BOOK REVIEW: South of Hell (Louis Kincaid #9) by PJ Parrish

Publication Date: February 22, 2019
Format: paperback
Genre:  Crime Fiction

Publisher: Our Noir Publishing
Length: 
401  pages
Buy:  Paperback | Kindle 

Synopsis

DIG UP THE PAST. PAY THE PRICE. For Louis Kincaid and his lover, female detective Joe Frye, the present and the past collide when they team up to find out what happened to Jean Brandt, who was reported missing by her husband from their Michigan farmhouse in 1981. Jean's daughter Amy, only five at the time, has been plagued by dream-like memories of a violent killing, and it is assumed that the murder she has seen is her mother's. But as Amy's veracity as a witness is put to the test, Louis and Joe realize that the details of her visions are not consistent with the evidence—in particular, the time period during which Jean was killed. A strange question emerges: Whose murder did Amy really see?

Review: 

I'm doing my best to get through some of the paperbacks that have been piling up around my house that people have either given me or I found in a free little library somewhere.  This is one of them. 

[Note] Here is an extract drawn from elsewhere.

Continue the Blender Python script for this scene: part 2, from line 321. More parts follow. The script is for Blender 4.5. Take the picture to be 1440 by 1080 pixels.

I've never read a Louis Kincaid novel and when I started it I didn't realize it was the 9th book in the series.  The story is stand alone but Louis Kincaids history is not.  Once a cop, he lost his badge after an altercation that left another officer dead. I don't know much beyond that but I know that people don't like him. He is now a PI in Florida but this case brings him back to Michigan.  With the help of his girlfriend who has recently relocated to Michigan for a job he discovers a young woman who may have witnessed the death of her mother at the hands of her violent and deranged husband. Amy's mother has never been found but the farmhouse where she lived with her is in shambles and Amy keeps having flashbacks of a brutal death. 

With an old detective from the area who was having an affair with the missing woman and Amy's father out of jail this is a race to find a body and discover what Amy knows. Fast paced, intriguing this book made me want to go back and read some of the other books in this series and then keep going. Louis Kincaid is layered character who was raised in foster care after his mother died.  His mother was black his father white, and he has a few half siblings as well that he hasn't seen since he was a child.  Finding out where you are from plays a big role in this book and leaves me wondering if he will get around to finding his father and if his father even knew of his existence. 

There are a lot of moving pieces to this story and it may have been better to know more history on the characters but it worked fine as a stand alone.